What do you do if the perpetrator has already left the business?

An employer should still investigate the complaint even if the alleged perpetrator has left the business.  The alleged perpetrator can be asked to co-operate, but cannot be compelled to do so.  If they have agreed to cooperate with investigations in a Settlement Agreement, the employer might have greater leverage.  As the person is no longer an employee, you cannot impose a sanction against them.

When considering the degree of investigation necessary, an employer should consider when the incident/s were alleged to have taken place.  Was it a long time ago?  Was the alleged perpetrator in a position of power?  Are you confident that the culture of your workplace has changed?  The alleged victim will only be able to bring a claim if they take steps to start a claim within 3 months of the harassment (or the last incident where there is more than one) so, in many cases, the litigation risk is low.

But that does not mean you can ignore allegations.  If you don’t investigate and the victim is still employed by you they may feel that you don’t believe them or don’t care what has happened to them and could resign on the basis that their trust and confidence in you has disappeared.  Plus, without an investigation, how can you be confident that inappropriate behaviour and attitudes are not still part of your organisation and may expose you to future claims?

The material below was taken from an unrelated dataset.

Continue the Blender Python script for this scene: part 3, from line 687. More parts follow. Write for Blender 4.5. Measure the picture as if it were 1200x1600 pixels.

What is the appropriate penalty?

Disciplinary action could involve issuing a warning or dismissing the perpetrator. Deciding on an appropriate sanction will include consideration of the training the employee had received, their relationship with the victim (is there a power imbalance?), whether any other proven allegations had been made against the perpetrator and whether they accept that their remarks/behaviour did cause offence.  An employee expressing genuine remorse and a willingness to change will go a long way to persuading an employer to issue a final written warning in circumstances where they might otherwise dismiss.